Nommé archevêque de Canterbury, initiant ainsi un parcours marqué par de plus grandes tribulations, apparurent alors dans toute leur lumière son "amour pour la vérité" (Ep. 327), sa rectitude, sa rigoureuse fidélité à la conscience, sa "liberté épiscopale" (Ep. 206), son "honnêteté épiscopale" (Ep. 314), son action inlassable pour la libération de l'Eglise des conditionnements de l'époque et des servitudes de calculs incompatibles avec sa nature spirituelle. Ses paroles au roi Henri restent exemplaires de ce point de vue: "Je réponds que ni dans le baptême, ni aucune autre ordination, je n'ai promis d'observer la loi ou la tradition de votre père ou de l'archevêque Lanfranco, mais la loi de Dieu et de tous les ordres reçus" (Ep. 319). Pour Anselme, primat de l'Eglise d'Angleterre, vaut le principe: "Je suis chrétien, je suis moine, je suis évêque: je veux donc être fidèle à tous, selon la dette que j'ai envers chacun" (Ep. 314). Dans cette optique, il n'hésite pas à affirmer: "Je préfère être en désaccord avec les hommes qu'être en accord avec eux et ainsi, en désaccord avec Dieu" (Ep. 314). C'est précisément pour cette raison qu'il se sent également disposé au sacrifice suprême: "Je n'ai pas peur de répandre mon sang; je ne crains aucune blessure dans mon corps ni la perte des biens" (Ep. 311).

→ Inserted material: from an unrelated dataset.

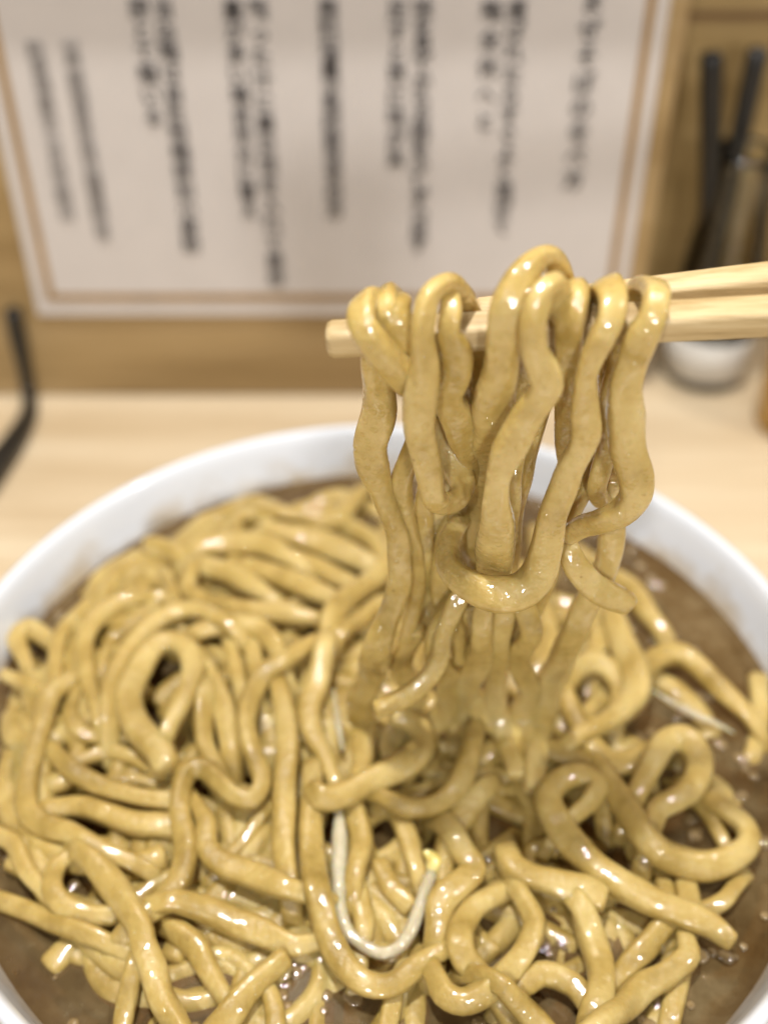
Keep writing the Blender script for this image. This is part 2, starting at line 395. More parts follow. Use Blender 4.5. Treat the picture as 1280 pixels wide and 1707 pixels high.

On comprend que, pour toutes ces raisons, Anselme conserve une grande actualité et un pouvoir d'attraction très fort, et combien il peut être profitable de revisiter et de republier ses écrits, et de méditer à nouveau également sa vie. C'est pourquoi j'ai appris avec un grand plaisir qu'Aoste, pour l'anniversaire du ix centenaire de la mort du saint, se distingue par une série d'initiatives opportunes et intelligentes - notamment avec l'édition très soignée de ses œuvres - dans le but de faire connaître et aimer les enseignements et les exemples de ce fils illustre. Vénéré frère, je vous confie la tâche de transmettre aux fidèles de l'antique et chère ville d'Aoste l'exhortation à contempler avec admiration et affection leur grand concitoyen, dont la lumière continue de briller dans toute l'Eglise, en particulier là où sont cultivés l'amour pour la vérité de la foi et le goût pour leur approfondissement par la raison. Et, en effet, la foi et la raison - fides et ratio - se trouvent chez Anselme admirablement réunies. Avec ces sentiments, j'adresse de tout cœur par votre intermédiaire, vénéré frère, à l'évêque, Mgr Giuseppe Anfossi, au clergé, aux religieux et aux fidèles d'Aoste et à tous ceux qui prennent part à la célébration en honneur du "Docteur magnifique" une Bénédiction apostolique particulière, propitiatrice d'abondantes effusions de faveurs célestes.